Vous revenez également dans votre ouvrage sur l’antisémitisme de la gauche dans l’histoire, en rappelant par exemple les propos d’un Jean Jaurès, de façon à montrer qu’il s’est poursuivi jusqu’à aujourd’hui dans la figure symbolique d’un Jean-Luc Mélenchon. Pourtant, les partisans de l’idéologie diversitaire dominante traquent uniquement le seul antisémitisme à droite, faisant l’impasse sur les propos anti-juifs tenus par des figures historiques de la gauche. Comment expliquez-vous ce double standard ?

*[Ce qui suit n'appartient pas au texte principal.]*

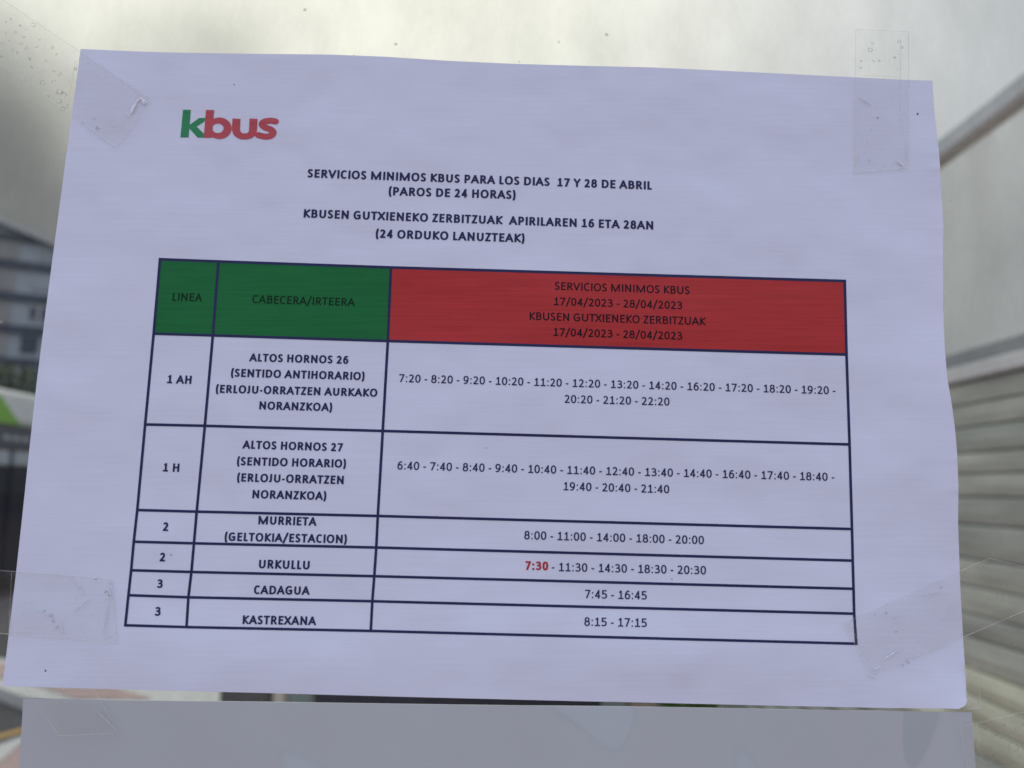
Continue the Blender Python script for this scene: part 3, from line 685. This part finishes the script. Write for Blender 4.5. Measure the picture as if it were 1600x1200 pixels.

Par le privilège rouge. C’est une grande chose que le privilège rouge… Celui-ci vous donne pratiquement tous les droits, y compris le droit à l’amnésie. On oublie étrangement vite, par exemple, les horreurs écrites par un Sartre ou bien le fait qu’il ait collaboré pendant la Seconde Guerre mondiale. Tout comme Simone de Beauvoir d’ailleurs. L’antisémitisme d’un socialiste comme Jean Jaurès passe comme une lettre à la poste, tandis que celui d’un Daudet, d’un Céline ou bien d’un Rebatet est largement vilipendé. Je suis prêt à oublier bien des choses appartenant au passé. En revanche, je me refuse à laisser se faire cette sélection par laquelle seule l’antisémitisme d’extrême droite serait documenté, tandis que l’antisémitisme d’extrême gauche serait oublié. Ce point est d’autant plus capital que c’est la seconde qui est à la pointe du combat antisémite. La réalité est là.